◆ **Data extract**:
◆ ◆ ◆ ◆

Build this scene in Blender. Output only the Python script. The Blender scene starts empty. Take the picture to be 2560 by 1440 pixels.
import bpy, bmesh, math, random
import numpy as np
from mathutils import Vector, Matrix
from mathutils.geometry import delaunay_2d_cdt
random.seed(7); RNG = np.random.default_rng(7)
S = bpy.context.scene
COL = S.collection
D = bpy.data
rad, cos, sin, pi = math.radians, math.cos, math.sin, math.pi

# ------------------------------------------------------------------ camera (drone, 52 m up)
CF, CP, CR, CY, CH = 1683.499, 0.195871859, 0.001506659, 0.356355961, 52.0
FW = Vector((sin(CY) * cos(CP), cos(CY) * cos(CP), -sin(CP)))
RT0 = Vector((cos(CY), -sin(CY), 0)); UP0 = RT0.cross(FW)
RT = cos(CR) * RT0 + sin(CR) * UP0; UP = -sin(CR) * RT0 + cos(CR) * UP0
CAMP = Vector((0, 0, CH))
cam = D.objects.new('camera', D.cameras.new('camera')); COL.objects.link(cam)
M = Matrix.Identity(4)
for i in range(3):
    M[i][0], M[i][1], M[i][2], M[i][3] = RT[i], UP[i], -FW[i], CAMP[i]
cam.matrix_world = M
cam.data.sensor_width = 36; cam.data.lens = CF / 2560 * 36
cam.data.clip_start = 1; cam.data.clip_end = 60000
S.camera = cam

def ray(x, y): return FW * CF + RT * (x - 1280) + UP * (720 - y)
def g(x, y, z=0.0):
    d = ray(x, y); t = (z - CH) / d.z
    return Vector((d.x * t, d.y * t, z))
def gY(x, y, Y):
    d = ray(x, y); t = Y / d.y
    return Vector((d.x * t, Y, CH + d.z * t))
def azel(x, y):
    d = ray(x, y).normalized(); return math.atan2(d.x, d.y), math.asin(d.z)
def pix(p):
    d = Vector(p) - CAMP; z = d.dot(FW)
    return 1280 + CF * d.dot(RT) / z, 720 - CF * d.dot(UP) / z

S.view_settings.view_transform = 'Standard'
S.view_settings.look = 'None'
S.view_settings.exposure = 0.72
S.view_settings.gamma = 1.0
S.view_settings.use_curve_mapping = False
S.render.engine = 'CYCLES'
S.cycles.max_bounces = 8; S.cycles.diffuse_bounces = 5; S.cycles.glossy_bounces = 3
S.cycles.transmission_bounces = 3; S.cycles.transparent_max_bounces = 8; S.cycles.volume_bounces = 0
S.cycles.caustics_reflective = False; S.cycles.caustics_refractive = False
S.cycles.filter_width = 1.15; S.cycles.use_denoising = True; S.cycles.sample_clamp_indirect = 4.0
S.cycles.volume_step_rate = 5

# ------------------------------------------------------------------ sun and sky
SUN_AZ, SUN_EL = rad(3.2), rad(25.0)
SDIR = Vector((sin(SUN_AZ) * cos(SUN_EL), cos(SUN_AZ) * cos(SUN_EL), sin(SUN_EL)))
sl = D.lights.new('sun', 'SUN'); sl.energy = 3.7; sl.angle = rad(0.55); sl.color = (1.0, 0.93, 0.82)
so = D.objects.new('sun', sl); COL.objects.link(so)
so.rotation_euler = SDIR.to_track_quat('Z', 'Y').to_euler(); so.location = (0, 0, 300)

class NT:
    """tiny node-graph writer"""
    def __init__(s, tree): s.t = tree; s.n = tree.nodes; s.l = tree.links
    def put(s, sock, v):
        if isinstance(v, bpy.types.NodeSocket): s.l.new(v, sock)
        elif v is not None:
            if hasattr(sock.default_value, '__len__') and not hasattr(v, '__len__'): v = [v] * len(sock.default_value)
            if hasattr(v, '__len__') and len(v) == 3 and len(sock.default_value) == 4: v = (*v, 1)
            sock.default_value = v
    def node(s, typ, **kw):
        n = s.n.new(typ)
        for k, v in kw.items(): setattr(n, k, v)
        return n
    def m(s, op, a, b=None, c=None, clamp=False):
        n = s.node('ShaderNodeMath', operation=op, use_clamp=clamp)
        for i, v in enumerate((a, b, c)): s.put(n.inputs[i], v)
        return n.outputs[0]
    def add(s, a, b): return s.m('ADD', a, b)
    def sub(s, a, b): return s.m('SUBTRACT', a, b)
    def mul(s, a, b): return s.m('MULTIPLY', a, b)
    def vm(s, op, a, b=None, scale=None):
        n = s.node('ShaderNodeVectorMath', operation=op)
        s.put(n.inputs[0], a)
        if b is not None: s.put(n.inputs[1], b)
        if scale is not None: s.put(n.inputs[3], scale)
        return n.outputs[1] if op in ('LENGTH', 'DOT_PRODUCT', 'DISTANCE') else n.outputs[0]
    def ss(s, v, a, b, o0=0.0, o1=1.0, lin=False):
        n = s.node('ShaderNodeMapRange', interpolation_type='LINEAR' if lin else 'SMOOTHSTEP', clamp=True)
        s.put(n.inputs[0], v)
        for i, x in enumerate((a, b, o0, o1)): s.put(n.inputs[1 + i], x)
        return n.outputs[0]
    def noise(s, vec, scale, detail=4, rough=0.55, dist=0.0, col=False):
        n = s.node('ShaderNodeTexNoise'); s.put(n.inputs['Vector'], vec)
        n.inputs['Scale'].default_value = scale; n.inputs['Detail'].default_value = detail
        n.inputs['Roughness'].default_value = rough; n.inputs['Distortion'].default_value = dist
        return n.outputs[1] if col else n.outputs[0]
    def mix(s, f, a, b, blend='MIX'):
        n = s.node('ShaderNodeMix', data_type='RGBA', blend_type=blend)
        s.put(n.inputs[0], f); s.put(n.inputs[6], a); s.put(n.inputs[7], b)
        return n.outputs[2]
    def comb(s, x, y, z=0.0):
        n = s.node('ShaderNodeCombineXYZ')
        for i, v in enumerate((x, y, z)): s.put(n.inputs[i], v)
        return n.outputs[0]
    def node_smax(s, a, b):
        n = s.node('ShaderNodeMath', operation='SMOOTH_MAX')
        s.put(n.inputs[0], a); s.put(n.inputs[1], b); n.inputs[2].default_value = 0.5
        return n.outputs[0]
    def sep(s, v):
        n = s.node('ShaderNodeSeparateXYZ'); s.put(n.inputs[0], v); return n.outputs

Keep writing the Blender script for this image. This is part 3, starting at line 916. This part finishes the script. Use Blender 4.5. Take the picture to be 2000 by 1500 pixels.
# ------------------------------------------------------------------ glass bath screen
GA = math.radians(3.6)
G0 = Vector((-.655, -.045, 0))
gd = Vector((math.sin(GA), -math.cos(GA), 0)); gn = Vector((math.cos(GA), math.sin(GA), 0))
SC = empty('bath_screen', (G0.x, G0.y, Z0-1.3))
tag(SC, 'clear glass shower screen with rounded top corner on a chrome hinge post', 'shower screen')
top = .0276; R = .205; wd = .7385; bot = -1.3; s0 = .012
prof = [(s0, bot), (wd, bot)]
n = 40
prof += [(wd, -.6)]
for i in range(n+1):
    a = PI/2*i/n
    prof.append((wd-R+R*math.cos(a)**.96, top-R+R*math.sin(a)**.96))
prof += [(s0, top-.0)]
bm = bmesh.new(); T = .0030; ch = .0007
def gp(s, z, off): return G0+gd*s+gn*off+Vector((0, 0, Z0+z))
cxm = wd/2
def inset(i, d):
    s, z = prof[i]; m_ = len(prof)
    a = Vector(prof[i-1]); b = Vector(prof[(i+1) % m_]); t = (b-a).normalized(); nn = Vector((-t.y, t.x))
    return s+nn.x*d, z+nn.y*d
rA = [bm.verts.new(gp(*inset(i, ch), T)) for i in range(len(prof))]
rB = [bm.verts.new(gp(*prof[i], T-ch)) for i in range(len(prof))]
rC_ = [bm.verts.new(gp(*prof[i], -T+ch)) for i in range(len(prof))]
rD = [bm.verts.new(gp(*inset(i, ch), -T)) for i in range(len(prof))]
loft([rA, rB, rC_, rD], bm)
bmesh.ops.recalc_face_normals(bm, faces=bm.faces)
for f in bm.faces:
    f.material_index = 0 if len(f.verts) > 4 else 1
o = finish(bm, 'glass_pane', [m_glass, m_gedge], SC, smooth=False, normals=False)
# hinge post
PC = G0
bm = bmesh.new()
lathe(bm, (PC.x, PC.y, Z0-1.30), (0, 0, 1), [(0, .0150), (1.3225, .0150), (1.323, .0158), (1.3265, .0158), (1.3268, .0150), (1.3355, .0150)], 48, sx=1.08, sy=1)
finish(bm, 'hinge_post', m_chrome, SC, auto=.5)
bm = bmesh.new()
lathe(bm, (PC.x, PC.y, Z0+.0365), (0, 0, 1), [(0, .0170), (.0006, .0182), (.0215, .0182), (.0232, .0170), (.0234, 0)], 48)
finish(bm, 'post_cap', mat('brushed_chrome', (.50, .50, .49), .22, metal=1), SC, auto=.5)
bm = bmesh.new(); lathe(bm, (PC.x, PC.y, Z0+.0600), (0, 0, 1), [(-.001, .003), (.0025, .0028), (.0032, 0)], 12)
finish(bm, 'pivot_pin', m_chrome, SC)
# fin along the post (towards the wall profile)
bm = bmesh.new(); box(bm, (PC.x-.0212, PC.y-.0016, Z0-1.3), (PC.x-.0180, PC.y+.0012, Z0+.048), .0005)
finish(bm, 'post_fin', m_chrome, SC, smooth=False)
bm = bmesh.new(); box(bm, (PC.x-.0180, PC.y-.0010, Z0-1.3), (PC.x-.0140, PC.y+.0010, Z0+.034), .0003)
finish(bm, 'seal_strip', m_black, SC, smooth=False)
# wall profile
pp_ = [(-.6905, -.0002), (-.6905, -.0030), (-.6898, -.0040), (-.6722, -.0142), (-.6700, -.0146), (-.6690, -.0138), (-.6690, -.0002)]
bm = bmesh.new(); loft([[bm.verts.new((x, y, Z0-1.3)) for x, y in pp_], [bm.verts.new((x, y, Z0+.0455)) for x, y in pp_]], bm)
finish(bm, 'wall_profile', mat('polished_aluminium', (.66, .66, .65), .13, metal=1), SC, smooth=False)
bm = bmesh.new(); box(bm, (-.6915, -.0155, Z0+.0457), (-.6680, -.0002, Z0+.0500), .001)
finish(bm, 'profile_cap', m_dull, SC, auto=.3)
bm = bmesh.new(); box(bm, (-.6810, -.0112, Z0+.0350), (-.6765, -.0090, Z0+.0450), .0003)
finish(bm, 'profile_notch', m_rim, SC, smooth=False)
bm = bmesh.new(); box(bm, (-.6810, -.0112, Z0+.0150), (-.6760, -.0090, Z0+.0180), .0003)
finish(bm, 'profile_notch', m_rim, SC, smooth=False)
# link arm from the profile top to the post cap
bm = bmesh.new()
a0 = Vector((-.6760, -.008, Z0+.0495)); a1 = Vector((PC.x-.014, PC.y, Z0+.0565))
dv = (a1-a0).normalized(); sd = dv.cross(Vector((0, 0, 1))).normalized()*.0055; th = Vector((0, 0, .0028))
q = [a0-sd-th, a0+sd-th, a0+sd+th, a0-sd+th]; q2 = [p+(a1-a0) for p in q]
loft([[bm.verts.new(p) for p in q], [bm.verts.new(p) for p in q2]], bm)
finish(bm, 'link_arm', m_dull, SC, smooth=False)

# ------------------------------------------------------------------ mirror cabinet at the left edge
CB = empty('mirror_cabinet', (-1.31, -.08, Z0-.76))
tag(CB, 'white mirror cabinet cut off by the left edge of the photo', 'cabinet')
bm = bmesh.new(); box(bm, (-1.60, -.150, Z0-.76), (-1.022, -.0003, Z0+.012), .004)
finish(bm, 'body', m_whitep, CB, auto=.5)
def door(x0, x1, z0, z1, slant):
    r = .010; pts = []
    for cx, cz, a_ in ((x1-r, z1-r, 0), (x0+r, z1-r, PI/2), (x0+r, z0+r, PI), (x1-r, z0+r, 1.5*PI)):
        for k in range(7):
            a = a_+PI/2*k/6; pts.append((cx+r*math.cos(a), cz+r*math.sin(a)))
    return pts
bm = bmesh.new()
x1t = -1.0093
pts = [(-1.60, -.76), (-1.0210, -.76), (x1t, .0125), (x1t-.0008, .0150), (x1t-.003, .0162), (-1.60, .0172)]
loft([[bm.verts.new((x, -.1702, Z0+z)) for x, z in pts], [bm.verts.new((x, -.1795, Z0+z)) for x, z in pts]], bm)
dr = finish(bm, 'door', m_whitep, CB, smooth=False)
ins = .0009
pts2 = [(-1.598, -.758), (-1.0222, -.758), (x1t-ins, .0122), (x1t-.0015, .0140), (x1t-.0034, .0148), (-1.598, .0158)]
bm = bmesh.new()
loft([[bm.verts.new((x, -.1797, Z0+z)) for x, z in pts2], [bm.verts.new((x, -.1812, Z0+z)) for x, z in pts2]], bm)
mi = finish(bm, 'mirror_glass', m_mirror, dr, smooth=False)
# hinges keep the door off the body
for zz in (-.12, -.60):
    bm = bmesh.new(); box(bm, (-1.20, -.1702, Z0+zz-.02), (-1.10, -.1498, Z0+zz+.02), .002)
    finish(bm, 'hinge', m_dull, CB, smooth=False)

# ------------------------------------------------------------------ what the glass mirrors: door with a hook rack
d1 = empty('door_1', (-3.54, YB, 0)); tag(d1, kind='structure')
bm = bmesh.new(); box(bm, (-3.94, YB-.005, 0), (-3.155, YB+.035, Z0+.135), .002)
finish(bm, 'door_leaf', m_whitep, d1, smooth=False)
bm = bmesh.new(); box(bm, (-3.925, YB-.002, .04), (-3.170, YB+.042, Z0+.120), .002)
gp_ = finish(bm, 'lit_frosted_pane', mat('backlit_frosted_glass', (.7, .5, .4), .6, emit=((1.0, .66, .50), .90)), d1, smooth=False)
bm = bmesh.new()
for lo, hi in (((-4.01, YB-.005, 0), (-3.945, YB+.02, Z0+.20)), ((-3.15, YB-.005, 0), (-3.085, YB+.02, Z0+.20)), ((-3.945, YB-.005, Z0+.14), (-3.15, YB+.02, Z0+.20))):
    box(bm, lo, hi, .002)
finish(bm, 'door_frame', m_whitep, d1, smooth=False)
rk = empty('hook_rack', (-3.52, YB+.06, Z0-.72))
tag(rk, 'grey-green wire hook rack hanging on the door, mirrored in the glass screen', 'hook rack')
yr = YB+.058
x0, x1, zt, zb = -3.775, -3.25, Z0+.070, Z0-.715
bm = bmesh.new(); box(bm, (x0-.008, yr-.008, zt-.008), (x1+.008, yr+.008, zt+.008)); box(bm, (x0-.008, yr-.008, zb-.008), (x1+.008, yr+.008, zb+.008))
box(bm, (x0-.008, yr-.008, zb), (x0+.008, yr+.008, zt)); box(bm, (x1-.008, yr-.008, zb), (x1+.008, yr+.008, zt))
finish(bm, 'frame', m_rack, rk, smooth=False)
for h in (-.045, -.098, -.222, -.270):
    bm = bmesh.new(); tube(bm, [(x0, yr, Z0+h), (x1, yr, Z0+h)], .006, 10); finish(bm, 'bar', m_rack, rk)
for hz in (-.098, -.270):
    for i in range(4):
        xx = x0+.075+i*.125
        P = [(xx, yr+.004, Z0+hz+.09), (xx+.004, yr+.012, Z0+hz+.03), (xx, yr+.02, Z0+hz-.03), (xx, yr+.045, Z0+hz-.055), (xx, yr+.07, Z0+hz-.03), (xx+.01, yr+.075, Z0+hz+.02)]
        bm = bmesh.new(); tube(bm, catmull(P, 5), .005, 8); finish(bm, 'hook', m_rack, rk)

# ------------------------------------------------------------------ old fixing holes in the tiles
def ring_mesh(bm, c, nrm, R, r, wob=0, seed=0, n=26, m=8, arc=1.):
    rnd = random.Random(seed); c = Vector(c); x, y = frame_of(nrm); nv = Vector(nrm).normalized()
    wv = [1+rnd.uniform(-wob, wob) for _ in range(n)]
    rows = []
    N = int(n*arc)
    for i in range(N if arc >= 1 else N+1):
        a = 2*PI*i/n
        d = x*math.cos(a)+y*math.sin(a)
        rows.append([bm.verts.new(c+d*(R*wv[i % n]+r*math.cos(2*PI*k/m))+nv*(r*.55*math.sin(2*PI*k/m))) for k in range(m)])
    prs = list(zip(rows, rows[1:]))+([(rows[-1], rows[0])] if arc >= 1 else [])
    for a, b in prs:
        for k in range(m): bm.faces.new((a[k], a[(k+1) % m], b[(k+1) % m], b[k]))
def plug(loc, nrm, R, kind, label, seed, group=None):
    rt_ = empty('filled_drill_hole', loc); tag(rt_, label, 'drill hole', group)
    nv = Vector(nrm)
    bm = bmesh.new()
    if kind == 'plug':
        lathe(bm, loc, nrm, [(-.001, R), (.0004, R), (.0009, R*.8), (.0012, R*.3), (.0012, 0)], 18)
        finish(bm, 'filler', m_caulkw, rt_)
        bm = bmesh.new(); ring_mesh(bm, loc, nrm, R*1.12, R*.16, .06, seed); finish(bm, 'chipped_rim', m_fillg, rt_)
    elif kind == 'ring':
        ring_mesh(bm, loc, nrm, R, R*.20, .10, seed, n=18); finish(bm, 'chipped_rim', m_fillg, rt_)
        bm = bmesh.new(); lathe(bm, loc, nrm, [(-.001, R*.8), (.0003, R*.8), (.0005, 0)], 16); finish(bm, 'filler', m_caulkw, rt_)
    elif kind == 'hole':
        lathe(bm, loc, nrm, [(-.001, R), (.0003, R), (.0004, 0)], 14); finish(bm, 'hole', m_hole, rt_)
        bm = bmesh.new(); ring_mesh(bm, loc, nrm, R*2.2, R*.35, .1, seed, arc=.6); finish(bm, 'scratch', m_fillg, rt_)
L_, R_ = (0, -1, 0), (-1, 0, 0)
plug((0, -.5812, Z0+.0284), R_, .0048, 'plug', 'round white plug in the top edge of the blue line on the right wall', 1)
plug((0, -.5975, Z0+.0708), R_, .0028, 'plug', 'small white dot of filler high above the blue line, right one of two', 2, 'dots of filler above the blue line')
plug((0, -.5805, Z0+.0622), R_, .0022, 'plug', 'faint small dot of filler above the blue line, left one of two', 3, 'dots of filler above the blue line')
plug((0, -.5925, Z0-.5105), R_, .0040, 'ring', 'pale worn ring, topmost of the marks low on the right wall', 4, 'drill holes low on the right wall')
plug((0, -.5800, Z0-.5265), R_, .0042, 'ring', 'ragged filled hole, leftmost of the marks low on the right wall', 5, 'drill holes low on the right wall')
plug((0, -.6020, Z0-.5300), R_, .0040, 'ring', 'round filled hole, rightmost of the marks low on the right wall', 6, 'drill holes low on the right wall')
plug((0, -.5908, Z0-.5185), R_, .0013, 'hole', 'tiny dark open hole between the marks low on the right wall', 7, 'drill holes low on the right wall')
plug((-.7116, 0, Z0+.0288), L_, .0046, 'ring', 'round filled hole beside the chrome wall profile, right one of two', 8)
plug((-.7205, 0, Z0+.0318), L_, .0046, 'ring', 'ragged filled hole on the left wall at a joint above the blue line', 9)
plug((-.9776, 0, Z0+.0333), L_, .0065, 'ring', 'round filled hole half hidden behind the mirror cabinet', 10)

◆ ◆ ◆ ◆

◆ **Exercise instructions**:
Return, word for word, every line from the top of the entries down to the line that holds "rad, cos, sin, pi", both included.

◆ **Task output**:
Build this scene in Blender. Output only the Python script. The Blender scene starts empty. Take the picture to be 2560 by 1440 pixels.
import bpy, bmesh, math, random
import numpy as np
from mathutils import Vector, Matrix
from mathutils.geometry import delaunay_2d_cdt
random.seed(7); RNG = np.random.default_rng(7)
S = bpy.context.scene
COL = S.collection
D = bpy.data
rad, cos, sin, pi = math.radians, math.cos, math.sin, math.pi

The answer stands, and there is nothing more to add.